The team built three different versions of this AI to see which one was the most honest and accurate:

  1. The "All-in-One" Chef (EA-DA): This model mixes everything together. It looks at the other boats and decides what to do all at once.
  2. The "Simplified" Chef (E-DA): This model is a bit simpler, only looking at other boats at the very end of the thinking process.
  3. The "Dual-Brain" Chef (E-DDA): This is the most interesting one. It splits the brain into two parts:
    • Brain A (Blind): Predicts where the boat would go if it were alone in the world.
    • Brain B (Attentive): Looks only at the other boats and decides how to adjust the path based on them.
    • Why do this? It's like having a driver who knows how to drive straight, and a co-pilot who only shouts, "Hey, there's a car coming!" This separation makes it easier to see if the co-pilot is actually doing anything useful.

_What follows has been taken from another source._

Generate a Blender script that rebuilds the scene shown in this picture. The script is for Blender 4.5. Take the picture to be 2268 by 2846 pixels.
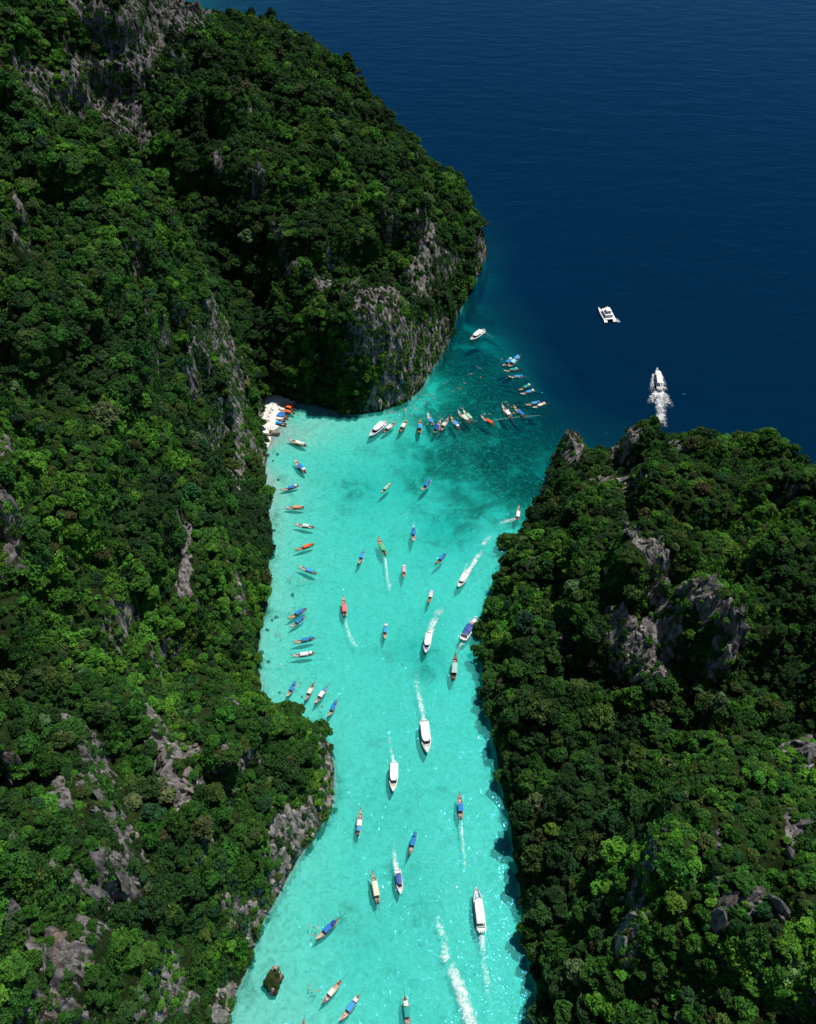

The Results: The Surprise Twist

Here is where the story gets interesting.

  • The Score: All three models were pretty good at predicting where the boats would end up (within about 40 meters of the actual spot after 5 minutes). They were all "smart."
  • The Catch: When the researchers looked at the "Ship Domains" (the invisible bubbles) the AI learned:
    • The "All-in-One" and "Simplified" models learned something weird. They decided that for boats coming toward them, they should shrink their bubble to almost zero. They effectively ignored the oncoming traffic!
    • How did they still get the right answer? It turns out they were just guessing based on patterns in the data, not because they understood the danger of an oncoming boat. They were "cheating" by using other clues, not the interaction itself.
    • The "Dual-Brain" model was the only one that behaved logically. It actually grew its bubble for oncoming boats, just like a human captain would.

The Takeaway: Accuracy Isn't Everything

The main lesson of this paper is: Just because an AI gets the right answer, doesn't mean it understands the situation.

If you rely on the "All-in-One" model, it might work fine today. But if you put it in a new, weird situation it hasn't seen before, it might crash because it never actually learned the rule of "don't hit oncoming traffic."

By separating the "thinking" from the "reacting" (the Dual-Brain approach), the researchers proved that you need to check how the AI thinks, not just what it predicts.

What's Next?

The authors plan to use this "Dual-Brain" system to run "What-If" scenarios (Counterfactual Analysis).

  • Example: "If that boat hadn't slowed down, would we have crashed?"
  • This will help make river traffic safer and help humans trust the self-driving boats more, because they can see the logic behind the machine's decisions.

In short: They built a smart river navigator, realized some of them were just lucky guessers, and fixed the design so the AI actually understands the rules of the road.